La question de l’accès à des données de qualité mérite une attention spécifique. En effet, de nombreuses difficultés ont été rencontrées dans les enquêtes. Dans les cinq pays de recherche, il a été presque impossible d’accéder à des bases de données statistiques officielles. La plupart de ces études se sont basées sur des annuaires statistiques, là où les données sont souvent agrégées et ne permettent pas une analyse fine. 

La qualité des données disponibles est également un grand défi. Les informations concernant les établissements scolaires privés ne sont pas toujours correctement enregistrées.
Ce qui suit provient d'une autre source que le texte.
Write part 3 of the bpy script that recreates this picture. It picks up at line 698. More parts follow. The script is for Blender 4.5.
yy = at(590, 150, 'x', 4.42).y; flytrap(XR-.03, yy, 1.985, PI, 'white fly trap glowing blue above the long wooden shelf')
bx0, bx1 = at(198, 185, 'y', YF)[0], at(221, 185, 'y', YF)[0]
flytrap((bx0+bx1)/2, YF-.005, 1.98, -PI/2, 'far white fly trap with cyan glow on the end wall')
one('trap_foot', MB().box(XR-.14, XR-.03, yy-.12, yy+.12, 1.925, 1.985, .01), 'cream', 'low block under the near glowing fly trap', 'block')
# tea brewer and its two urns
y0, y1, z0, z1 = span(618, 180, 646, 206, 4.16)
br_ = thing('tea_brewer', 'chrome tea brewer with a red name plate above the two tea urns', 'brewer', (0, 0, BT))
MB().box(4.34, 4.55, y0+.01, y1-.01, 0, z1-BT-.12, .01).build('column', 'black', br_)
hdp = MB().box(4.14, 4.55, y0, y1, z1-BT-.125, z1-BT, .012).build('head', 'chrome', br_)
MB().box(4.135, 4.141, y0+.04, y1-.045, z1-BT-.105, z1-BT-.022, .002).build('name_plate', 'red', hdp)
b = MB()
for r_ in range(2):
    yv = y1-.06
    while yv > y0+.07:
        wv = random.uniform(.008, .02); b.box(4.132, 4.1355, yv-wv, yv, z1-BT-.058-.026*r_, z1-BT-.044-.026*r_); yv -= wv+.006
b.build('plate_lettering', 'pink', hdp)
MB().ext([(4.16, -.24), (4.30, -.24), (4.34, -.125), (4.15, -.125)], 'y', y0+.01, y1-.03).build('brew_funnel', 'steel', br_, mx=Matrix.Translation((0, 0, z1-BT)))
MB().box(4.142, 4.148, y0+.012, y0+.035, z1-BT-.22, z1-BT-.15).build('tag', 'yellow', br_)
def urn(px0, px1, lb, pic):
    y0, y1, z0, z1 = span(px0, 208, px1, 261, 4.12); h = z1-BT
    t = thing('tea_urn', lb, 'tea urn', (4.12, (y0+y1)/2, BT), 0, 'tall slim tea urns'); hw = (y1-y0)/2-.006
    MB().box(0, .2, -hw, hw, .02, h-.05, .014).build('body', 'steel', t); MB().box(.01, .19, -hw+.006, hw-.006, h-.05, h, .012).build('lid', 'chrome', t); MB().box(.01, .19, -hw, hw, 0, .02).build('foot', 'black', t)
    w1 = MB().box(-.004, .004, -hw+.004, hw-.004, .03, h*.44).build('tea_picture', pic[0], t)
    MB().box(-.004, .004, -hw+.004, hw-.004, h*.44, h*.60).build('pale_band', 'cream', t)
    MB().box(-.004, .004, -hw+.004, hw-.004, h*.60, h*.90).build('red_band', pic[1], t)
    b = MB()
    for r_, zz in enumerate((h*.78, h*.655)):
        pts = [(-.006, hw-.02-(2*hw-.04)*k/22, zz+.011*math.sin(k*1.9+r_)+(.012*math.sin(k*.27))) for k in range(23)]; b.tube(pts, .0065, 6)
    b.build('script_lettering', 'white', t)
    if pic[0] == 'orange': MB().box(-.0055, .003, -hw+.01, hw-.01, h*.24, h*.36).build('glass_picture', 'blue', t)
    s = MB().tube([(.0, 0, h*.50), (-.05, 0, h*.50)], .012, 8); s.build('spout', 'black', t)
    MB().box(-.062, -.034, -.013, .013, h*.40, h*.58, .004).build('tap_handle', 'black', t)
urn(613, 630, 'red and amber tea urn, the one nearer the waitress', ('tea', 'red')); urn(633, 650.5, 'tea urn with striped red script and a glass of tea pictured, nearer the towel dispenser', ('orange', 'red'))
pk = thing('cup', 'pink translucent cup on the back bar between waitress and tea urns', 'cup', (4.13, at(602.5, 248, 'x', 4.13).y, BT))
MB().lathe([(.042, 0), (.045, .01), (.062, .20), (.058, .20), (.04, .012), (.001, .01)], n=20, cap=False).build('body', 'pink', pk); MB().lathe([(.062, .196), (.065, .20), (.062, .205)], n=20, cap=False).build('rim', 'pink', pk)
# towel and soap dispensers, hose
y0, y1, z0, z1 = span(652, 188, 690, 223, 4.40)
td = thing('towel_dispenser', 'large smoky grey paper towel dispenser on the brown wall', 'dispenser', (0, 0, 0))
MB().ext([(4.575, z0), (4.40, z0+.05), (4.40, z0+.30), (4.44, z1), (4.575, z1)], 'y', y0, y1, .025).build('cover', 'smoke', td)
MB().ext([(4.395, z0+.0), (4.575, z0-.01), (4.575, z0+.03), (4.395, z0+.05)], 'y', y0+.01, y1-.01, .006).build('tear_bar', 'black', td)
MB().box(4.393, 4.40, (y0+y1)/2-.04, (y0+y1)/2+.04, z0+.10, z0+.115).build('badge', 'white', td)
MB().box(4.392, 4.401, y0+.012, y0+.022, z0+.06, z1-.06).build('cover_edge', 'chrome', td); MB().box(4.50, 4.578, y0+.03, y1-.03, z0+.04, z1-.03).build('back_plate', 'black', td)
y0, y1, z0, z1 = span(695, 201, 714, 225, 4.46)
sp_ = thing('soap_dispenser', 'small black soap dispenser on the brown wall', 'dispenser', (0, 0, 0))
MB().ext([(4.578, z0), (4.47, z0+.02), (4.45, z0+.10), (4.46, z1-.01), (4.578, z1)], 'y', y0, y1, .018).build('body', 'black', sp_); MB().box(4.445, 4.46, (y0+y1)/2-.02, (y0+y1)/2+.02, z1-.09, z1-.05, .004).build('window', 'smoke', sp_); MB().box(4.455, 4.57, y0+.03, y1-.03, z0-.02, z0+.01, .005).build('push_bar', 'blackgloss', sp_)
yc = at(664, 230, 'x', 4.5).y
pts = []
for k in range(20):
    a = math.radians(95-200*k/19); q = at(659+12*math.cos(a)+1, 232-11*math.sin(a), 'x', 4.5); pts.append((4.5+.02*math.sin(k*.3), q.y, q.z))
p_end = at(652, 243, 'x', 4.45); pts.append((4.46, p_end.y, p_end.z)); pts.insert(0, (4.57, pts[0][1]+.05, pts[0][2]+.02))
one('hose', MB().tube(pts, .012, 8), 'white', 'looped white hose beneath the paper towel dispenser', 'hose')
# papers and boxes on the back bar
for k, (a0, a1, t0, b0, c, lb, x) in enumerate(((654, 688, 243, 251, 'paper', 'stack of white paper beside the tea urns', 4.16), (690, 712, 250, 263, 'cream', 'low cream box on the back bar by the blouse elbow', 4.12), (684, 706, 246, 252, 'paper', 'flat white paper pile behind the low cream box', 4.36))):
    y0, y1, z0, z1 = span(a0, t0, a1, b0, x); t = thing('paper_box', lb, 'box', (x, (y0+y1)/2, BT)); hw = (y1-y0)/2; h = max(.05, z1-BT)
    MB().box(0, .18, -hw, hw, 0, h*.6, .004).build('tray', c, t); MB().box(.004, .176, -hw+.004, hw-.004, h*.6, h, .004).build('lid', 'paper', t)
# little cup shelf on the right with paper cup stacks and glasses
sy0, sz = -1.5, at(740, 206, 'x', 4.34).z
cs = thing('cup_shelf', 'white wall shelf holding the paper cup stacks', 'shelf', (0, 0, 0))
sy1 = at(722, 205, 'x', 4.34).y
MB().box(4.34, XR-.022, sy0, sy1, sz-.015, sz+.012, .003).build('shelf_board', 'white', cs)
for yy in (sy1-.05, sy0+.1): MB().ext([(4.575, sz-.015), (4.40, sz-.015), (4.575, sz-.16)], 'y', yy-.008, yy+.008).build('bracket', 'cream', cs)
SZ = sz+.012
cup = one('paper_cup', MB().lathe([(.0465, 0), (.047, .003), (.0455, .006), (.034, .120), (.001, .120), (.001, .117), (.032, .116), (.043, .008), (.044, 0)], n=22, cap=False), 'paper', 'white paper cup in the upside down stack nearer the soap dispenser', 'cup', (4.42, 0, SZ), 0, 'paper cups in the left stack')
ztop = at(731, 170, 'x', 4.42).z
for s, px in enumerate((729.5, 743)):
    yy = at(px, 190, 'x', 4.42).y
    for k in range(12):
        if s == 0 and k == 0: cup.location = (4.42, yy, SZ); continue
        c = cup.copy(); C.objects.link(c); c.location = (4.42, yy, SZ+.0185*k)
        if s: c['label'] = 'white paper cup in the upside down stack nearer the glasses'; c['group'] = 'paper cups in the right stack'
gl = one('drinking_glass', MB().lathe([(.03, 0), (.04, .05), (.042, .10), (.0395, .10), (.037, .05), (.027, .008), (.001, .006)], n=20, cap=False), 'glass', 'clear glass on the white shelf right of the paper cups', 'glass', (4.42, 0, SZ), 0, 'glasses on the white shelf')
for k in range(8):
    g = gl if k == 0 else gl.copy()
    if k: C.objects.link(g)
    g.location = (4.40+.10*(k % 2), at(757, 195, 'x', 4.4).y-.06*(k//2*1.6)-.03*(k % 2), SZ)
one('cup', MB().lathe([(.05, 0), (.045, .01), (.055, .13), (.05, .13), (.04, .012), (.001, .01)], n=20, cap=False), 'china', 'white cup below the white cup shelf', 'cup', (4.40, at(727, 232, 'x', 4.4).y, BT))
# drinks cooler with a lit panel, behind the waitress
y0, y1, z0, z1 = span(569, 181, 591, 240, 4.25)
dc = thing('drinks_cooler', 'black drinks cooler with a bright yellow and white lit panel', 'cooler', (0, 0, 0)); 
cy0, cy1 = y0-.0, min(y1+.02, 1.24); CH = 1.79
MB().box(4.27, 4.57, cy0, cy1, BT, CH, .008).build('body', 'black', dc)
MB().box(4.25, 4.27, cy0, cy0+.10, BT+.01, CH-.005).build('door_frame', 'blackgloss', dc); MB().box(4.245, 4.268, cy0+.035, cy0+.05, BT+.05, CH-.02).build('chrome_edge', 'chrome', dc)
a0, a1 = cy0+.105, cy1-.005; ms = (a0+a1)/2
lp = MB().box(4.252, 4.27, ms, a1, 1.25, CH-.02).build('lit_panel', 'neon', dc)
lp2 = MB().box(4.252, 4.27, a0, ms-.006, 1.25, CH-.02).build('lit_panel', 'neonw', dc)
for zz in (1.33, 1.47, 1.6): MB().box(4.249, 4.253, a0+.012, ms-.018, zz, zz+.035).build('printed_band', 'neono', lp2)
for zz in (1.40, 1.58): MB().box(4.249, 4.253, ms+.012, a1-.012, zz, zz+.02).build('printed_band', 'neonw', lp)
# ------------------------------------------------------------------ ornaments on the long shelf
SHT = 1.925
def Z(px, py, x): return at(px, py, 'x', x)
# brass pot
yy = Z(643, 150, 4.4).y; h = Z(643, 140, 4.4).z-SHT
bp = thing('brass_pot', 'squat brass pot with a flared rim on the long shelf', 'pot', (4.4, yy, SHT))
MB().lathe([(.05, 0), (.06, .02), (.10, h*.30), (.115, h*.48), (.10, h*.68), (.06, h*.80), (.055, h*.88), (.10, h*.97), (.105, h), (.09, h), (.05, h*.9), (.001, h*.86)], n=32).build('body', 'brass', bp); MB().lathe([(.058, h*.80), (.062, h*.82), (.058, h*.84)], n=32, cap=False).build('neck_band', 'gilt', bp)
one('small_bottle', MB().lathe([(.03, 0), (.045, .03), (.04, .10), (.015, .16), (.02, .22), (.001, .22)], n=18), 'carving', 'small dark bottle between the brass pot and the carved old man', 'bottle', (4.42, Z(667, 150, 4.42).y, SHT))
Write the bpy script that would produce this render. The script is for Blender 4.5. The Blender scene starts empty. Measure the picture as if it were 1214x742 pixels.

Bien que les dnnées quantitatives offrent beaucoup d’informations importantes, lorsqu’elles sont disponibles, celles-ci doivent être complétées par des recherches qualitatives afin de saisir l’ensemble des enjeux relatifs à la privatisation de l’éducation. L’accès à des données de qualité doit être renforcé afin de mieux comprendre la réalité du terrain et d’envisager les réformes et les mesures nécessaires pour assurer la promotion d’une éducation de qualité pour tou.te.s.

Le Séminaire de Dakar a permis un moment important de réflexion et de rencontre entre différents acteurs impliqués dans le domaine de l’éducation et intéressés aux enjeux liés à l’engagement du privé. 

La journée de mobilisation contre la marchandisation de l’éducation aura lieu le 22 septembre 2022 et aura pour objectif d’interpeller les décideurs sur la nécessité de non seulement réguler les acteurs privés dans l’éducation, mais aussi de promouvoir l’accès à une éducation publique de qualité et accessible à tou.te.s.

L’engagement du privé en éducation est complexe et caractérisé par beaucoup de contradictions. Le Séminaire de Dakar a été nécessaire pour dresser un état des lieux dans certains pays d’Afrique francophone et réfléchir sur les défis qui pourraient faire l’objet de futures recherches et actions.

Les recherches seront prochainement disponibles.